• _Dataset extract_:

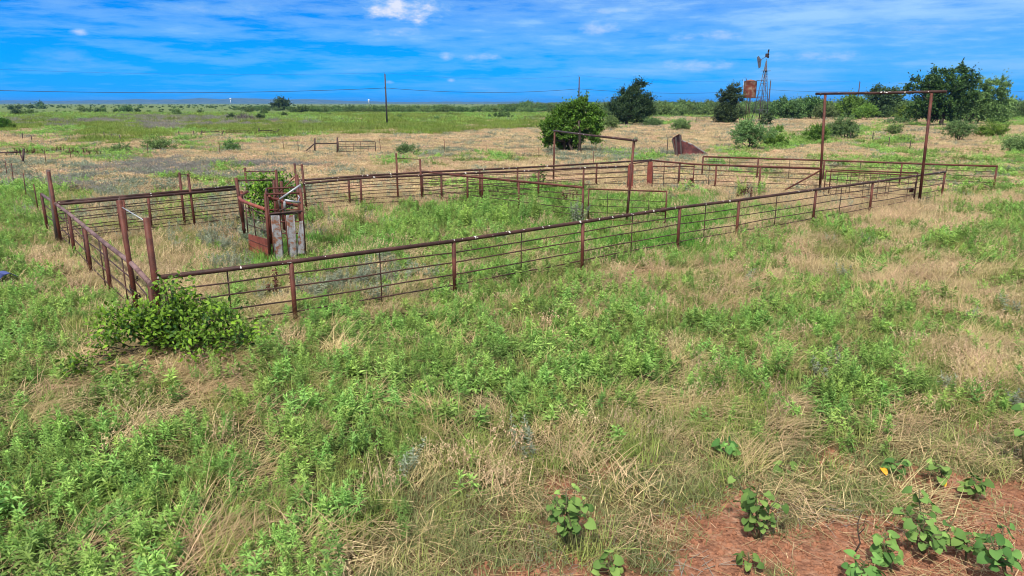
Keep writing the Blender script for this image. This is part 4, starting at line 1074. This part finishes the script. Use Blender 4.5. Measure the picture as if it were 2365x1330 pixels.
# tall pale weeds inside the pen, each one upright plant
TW = [('tall pale green weed below the dividing fence post, leftmost of the tall weeds', 1030, 520, .95), ('tall pale green weed second from left under the dividing fence', 1075, 528, .85), ('tall feathery weed under the middle of the dividing fence', 1120, 515, 1.2), ('short feathery weed just right of the middle divider weed', 1160, 528, .9),
      ('tall weed beside the second divider post', 1205, 520, 1.1), ('bushy weed right of the second divider post', 1240, 515, 1.2), ('tallest pale weed before the divider end', 1290, 500, 1.35), ('blue green weed beside the divider\'s end post', 1328, 520, 1.0), ('slim weed behind the second divider post', 1222, 500, 1.1),
      ('pale weed poking through the open gate\'s lower bars', 1500, 505, 1.0), ('weed beside the free end of the open gate', 1520, 500, .95), ('tall pale weed alone in the green grass of the right pen', 1712, 462, 1.1), ('slim pale weed near the inner fence post in the right pen', 1752, 456, 1.05)]
for i, (lab, px, py, h) in enumerate(TW):
    rng = np.random.default_rng(700 + i); b = G(px, py); t = thing('tall_weed', lab, 'weed', Vector((b.x, b.y, 0)), 'tall pale weeds in the pens')
    n = 4; P = np.array([b] * n) + rng.normal(size=(n, 3)) * [.06, .06, 0]
    np_obj('stem', [blades(P, rng.random(n) * 6, h * .8, .02, .06, .1, 3, .3)], 'stem', t)
    pr = weed_parts(rng, 5, h * .9, .13, .13, 20, 6, .22, (0, 0), 1.0)
    np_obj('foliage', [(v + np.array([b.x, b.y, 0]), q, np.clip(tt * .6 + .4, 0, 1)) for v, q, tt in pr], 'silver_leaf' if i in (7,) else 'weed', t)
# dock stalks
def dock_rows():
    rng = np.random.default_rng(61); px = rng.uniform(20, 235, 44); py = 357 + rng.normal(size=44) * 3.2 + np.interp(px, [20, 120, 235], [4, 0, -1])
    pts = np.array([G(a, b) for a, b in zip(px, py)])
    ex = np.array([G(a + rng.normal() * 14, b + rng.normal() * 3) for a, b in ((1715, 462),) * 5 + ((1310, 470),) * 4 + ((640, 690),) * 1])
    pts = np.concatenate([pts, ex]); n = len(pts); pts[:, 2] = 0
    cloud('dock_stalks', pts, np.stack([np.zeros(n), np.zeros(n), rng.random(n) * 6], 1), rng.uniform(.55, 1.0, n), rng.integers(0, 5, n), KIND['dock'][0], 'dark reddish brown seeded dock stalks standing in the dry grass', 'weeds')
dock_rows()

# ------------------------------------------------------------------ broad leaved plants on the dirt
BP = [('tallest broad leaved plant, in the turf left of the dirt', 1318, 1275, 165, 120, 34, 0), ('small broad leaved plant at the lower edge of the dirt', 1405, 1335, 60, 70, 9, 0),
      ('upright broad leaved plant with a bare lower stem in the middle of the dirt', 1748, 1245, 140, 130, 26, 0), ('low sprig of round leaves under the upright plant on the dirt', 1728, 1318, 50, 40, 5, 0),
      ('small broad leaved plant alone in the turf above the dirt', 1672, 1062, 44, 60, 8, 0), ('seedling with one round leaf in the turf', 1805, 1092, 26, 34, 4, 0),
      ('broad leaved plant with an orange yellow leaf on its left', 2072, 1100, 46, 66, 10, (2043, 1094)), ('broad leaved plant with a yellow leaf hanging at its foot', 2166, 1116, 40, 66, 9, (2179, 1120)),
      ('broad leaved plant right of the ones with yellow leaves', 2248, 1150, 50, 74, 11, 0), ('widest broad leaved plant, sprawling over the dark hollow in the dirt', 2130, 1275, 105, 190, 34, 0),
      ('cluster of large round leaves in front of the sprawling plant', 2060, 1318, 70, 110, 16, 0), ('low broad leaved plant at the bottom edge beside the straw', 1965, 1345, 70, 100, 14, 0),
      ('small leggy broad leaved plant right of the sprawling one', 2232, 1290, 66, 70, 9, 0), ('large leaved plant cut by the right bottom corner', 2325, 1350, 90, 120, 18, 0), ('broad leaved plant on a dark stem at the right edge of the turf', 2366, 1075, 130, 90, 16, 0)]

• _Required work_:
Set every line down exactly as written, leaving each picture out.

• _Final result_:
Keep writing the Blender script for this image. This is part 4, starting at line 1074. This part finishes the script. Use Blender 4.5. Measure the picture as if it were 2365x1330 pixels.
# tall pale weeds inside the pen, each one upright plant
TW = [('tall pale green weed below the dividing fence post, leftmost of the tall weeds', 1030, 520, .95), ('tall pale green weed second from left under the dividing fence', 1075, 528, .85), ('tall feathery weed under the middle of the dividing fence', 1120, 515, 1.2), ('short feathery weed just right of the middle divider weed', 1160, 528, .9),
      ('tall weed beside the second divider post', 1205, 520, 1.1), ('bushy weed right of the second divider post', 1240, 515, 1.2), ('tallest pale weed before the divider end', 1290, 500, 1.35), ('blue green weed beside the divider\'s end post', 1328, 520, 1.0), ('slim weed behind the second divider post', 1222, 500, 1.1),
      ('pale weed poking through the open gate\'s lower bars', 1500, 505, 1.0), ('weed beside the free end of the open gate', 1520, 500, .95), ('tall pale weed alone in the green grass of the right pen', 1712, 462, 1.1), ('slim pale weed near the inner fence post in the right pen', 1752, 456, 1.05)]
for i, (lab, px, py, h) in enumerate(TW):
    rng = np.random.default_rng(700 + i); b = G(px, py); t = thing('tall_weed', lab, 'weed', Vector((b.x, b.y, 0)), 'tall pale weeds in the pens')
    n = 4; P = np.array([b] * n) + rng.normal(size=(n, 3)) * [.06, .06, 0]
    np_obj('stem', [blades(P, rng.random(n) * 6, h * .8, .02, .06, .1, 3, .3)], 'stem', t)
    pr = weed_parts(rng, 5, h * .9, .13, .13, 20, 6, .22, (0, 0), 1.0)
    np_obj('foliage', [(v + np.array([b.x, b.y, 0]), q, np.clip(tt * .6 + .4, 0, 1)) for v, q, tt in pr], 'silver_leaf' if i in (7,) else 'weed', t)
# dock stalks
def dock_rows():
    rng = np.random.default_rng(61); px = rng.uniform(20, 235, 44); py = 357 + rng.normal(size=44) * 3.2 + np.interp(px, [20, 120, 235], [4, 0, -1])
    pts = np.array([G(a, b) for a, b in zip(px, py)])
    ex = np.array([G(a + rng.normal() * 14, b + rng.normal() * 3) for a, b in ((1715, 462),) * 5 + ((1310, 470),) * 4 + ((640, 690),) * 1])
    pts = np.concatenate([pts, ex]); n = len(pts); pts[:, 2] = 0
    cloud('dock_stalks', pts, np.stack([np.zeros(n), np.zeros(n), rng.random(n) * 6], 1), rng.uniform(.55, 1.0, n), rng.integers(0, 5, n), KIND['dock'][0], 'dark reddish brown seeded dock stalks standing in the dry grass', 'weeds')
dock_rows()

# ------------------------------------------------------------------ broad leaved plants on the dirt
BP = [('tallest broad leaved plant, in the turf left of the dirt', 1318, 1275, 165, 120, 34, 0), ('small broad leaved plant at the lower edge of the dirt', 1405, 1335, 60, 70, 9, 0),
      ('upright broad leaved plant with a bare lower stem in the middle of the dirt', 1748, 1245, 140, 130, 26, 0), ('low sprig of round leaves under the upright plant on the dirt', 1728, 1318, 50, 40, 5, 0),
      ('small broad leaved plant alone in the turf above the dirt', 1672, 1062, 44, 60, 8, 0), ('seedling with one round leaf in the turf', 1805, 1092, 26, 34, 4, 0),
      ('broad leaved plant with an orange yellow leaf on its left', 2072, 1100, 46, 66, 10, (2043, 1094)), ('broad leaved plant with a yellow leaf hanging at its foot', 2166, 1116, 40, 66, 9, (2179, 1120)),
      ('broad leaved plant right of the ones with yellow leaves', 2248, 1150, 50, 74, 11, 0), ('widest broad leaved plant, sprawling over the dark hollow in the dirt', 2130, 1275, 105, 190, 34, 0),
      ('cluster of large round leaves in front of the sprawling plant', 2060, 1318, 70, 110, 16, 0), ('low broad leaved plant at the bottom edge beside the straw', 1965, 1345, 70, 100, 14, 0),
      ('small leggy broad leaved plant right of the sprawling one', 2232, 1290, 66, 70, 9, 0), ('large leaved plant cut by the right bottom corner', 2325, 1350, 90, 120, 18, 0), ('broad leaved plant on a dark stem at the right edge of the turf', 2366, 1075, 130, 90, 16, 0)]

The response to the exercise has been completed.